Sweet Kind of Blue is Emily Barker’s new album, the first full studio album Barker has released since 2013’s Dear River and this marks a new sound as she returns to the blues influences that first inspired her to get into music. Her influences are clearly wide-ranging, from gospel to country, with a little bit of Judy Garland thrown in for good measure, Barker has recorded a mediocre album which showcases her taste.
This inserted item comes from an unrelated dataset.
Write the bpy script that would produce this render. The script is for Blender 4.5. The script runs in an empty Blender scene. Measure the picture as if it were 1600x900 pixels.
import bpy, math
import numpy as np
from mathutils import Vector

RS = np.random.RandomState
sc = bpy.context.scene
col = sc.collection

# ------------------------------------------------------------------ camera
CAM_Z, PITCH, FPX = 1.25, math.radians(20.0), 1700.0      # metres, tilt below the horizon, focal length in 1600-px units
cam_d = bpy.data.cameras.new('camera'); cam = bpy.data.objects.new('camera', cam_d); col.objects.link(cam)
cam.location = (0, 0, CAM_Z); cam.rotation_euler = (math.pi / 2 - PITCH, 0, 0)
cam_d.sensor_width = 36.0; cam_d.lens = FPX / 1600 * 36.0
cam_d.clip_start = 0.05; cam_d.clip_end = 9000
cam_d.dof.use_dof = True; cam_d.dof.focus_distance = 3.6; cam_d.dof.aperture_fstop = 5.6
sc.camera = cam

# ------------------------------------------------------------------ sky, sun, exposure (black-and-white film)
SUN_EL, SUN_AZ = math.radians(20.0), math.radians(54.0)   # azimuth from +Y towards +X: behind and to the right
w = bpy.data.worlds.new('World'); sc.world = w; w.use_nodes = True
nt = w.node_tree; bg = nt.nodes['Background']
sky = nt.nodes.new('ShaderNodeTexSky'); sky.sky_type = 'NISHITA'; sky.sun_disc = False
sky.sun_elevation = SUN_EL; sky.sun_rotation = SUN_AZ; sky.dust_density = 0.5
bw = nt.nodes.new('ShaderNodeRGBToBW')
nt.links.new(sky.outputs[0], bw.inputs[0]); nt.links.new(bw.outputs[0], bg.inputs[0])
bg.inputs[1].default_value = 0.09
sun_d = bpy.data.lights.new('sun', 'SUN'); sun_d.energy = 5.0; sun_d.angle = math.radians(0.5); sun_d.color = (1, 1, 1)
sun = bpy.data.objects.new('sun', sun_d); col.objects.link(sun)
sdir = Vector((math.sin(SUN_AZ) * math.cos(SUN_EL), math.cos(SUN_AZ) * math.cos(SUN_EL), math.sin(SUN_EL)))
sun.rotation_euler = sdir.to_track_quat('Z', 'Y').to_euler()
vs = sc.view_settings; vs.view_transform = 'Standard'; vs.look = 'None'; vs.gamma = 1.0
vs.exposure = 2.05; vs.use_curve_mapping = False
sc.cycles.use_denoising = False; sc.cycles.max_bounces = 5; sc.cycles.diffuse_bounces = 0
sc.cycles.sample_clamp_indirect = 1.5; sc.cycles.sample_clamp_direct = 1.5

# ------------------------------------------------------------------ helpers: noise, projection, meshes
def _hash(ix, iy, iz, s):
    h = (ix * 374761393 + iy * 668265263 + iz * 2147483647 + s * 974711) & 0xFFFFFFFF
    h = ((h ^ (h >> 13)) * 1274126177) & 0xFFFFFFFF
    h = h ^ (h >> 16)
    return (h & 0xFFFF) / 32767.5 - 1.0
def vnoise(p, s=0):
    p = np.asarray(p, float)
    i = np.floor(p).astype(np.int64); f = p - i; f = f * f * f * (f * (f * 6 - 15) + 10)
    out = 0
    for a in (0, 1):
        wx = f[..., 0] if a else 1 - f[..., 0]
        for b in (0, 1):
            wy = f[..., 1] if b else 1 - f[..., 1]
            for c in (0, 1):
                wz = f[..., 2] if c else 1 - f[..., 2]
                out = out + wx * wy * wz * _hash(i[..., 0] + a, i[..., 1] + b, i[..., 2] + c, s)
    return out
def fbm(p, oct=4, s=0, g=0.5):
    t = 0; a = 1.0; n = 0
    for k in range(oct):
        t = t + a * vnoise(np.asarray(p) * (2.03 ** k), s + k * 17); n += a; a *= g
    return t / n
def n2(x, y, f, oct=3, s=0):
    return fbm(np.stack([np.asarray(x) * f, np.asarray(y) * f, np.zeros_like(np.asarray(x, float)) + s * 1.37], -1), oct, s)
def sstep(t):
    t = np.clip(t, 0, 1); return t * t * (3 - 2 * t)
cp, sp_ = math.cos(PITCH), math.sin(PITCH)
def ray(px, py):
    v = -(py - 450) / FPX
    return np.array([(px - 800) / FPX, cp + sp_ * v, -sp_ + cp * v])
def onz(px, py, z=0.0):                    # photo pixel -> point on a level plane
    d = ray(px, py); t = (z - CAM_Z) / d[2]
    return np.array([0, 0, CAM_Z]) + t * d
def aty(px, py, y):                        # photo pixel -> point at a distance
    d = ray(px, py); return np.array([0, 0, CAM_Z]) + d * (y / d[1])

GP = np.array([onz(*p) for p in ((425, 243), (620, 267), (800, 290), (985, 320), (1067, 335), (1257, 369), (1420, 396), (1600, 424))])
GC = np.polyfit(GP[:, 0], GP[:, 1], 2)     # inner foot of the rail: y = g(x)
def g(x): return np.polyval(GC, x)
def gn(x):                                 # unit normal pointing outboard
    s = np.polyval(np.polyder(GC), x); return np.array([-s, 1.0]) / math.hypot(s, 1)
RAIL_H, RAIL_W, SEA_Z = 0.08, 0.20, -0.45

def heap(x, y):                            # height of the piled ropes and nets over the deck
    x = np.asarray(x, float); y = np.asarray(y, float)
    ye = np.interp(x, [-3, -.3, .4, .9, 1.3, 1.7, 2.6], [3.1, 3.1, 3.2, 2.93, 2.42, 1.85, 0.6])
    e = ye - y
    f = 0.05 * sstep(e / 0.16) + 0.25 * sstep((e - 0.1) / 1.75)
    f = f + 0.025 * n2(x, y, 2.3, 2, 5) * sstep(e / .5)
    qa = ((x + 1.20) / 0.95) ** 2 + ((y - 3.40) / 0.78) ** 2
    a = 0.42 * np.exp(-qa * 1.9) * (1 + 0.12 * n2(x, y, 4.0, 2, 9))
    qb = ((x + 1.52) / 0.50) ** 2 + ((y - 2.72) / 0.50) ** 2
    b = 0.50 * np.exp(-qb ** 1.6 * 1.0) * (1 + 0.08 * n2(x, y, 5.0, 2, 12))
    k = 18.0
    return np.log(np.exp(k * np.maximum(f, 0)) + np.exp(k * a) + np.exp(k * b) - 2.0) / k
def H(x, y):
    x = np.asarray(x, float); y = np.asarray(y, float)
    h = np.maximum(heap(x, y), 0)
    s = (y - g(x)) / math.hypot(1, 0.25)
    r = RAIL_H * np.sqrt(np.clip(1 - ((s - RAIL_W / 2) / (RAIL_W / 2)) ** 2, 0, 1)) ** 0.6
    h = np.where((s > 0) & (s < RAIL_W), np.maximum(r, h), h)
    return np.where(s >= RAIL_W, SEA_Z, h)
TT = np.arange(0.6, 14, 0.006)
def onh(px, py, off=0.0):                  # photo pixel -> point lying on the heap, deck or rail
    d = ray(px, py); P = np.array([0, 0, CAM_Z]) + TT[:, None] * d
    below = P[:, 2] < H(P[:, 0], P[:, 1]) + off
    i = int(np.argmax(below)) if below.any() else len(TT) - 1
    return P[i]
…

Emily Barker, born 2 December 1980, is an Australian singer-songwriter, musician and composer. Her music has featured as the theme to award winning BBC dramas, Wallander and The Shadow Line. With multi-instrumental trio The Red Clay Halo, she recorded four albums: Photos.Fires.Fables. (2006), Despite The Snow (2008), Almanac (2011), and Dear River (2013), whilst releasing a solo album The Toerag Sessions (2015). Other projects include Vena Portae, with Dom Coyote and Ruben Engzell, and Applewood Road, with Amy Speace and Amber Rubarth.

Recorded at Sam Phillips Recording Service in Memphis with producer Matt Ross-Spang, Sweet Kind of Blue was released through Everyone Sang/Kartel on 19th May. Sister Goodbye, a track about pioneering rock ‘n’ roll and blues guitarist Sister Rosetta Tharpe was the first to be released from the album. It also indulges us featuring top Memphis session players Rick Steff, Dave Smith, Dave Cousar and Steve Potts. Stripped down to a drum and piano-led track, this ballad, incorporating lyrics such as “precious memories falling down from the sky” builds, layering guitar and more of a honky-tonk sound.

Her bluesy, country sound juxtaposed with her somewhat seductive vocals is not short of talent but lacking something. The opening track, Sweet Kind of Blue, is reminiscent of Alabama 3, with it’s soulful richness, touching on gospel. No. 5 Hurricane is more raw, yet a melodic ballad with aspects of country, which is also apparent in the lyrics: “And it’s true, I guess you were right, I was never smart with love.” If We Forget to Dance is rightfully a toe-tapper and Crazy Life has more of a Dolly Parton sound, underpinned with some strings, offsetting Barker’s vocals. Over My Shoulder at moments reminds me of too much Judy Garland’s Over the Rainbow. However, Barker does not have the same trademark vocals of Garland, or her own, as you hear more of her influences throughout this album, rather than a cultivated sound that screams Emily Barker.

That’s the one thing that is lacking with this album, with references aplenty, a unique Emily Barker hum, making it less interesting listening. But the talent is there.

Sweet Kind of Blue was released on 19th May 2017 via Everyone Sang/Kartel.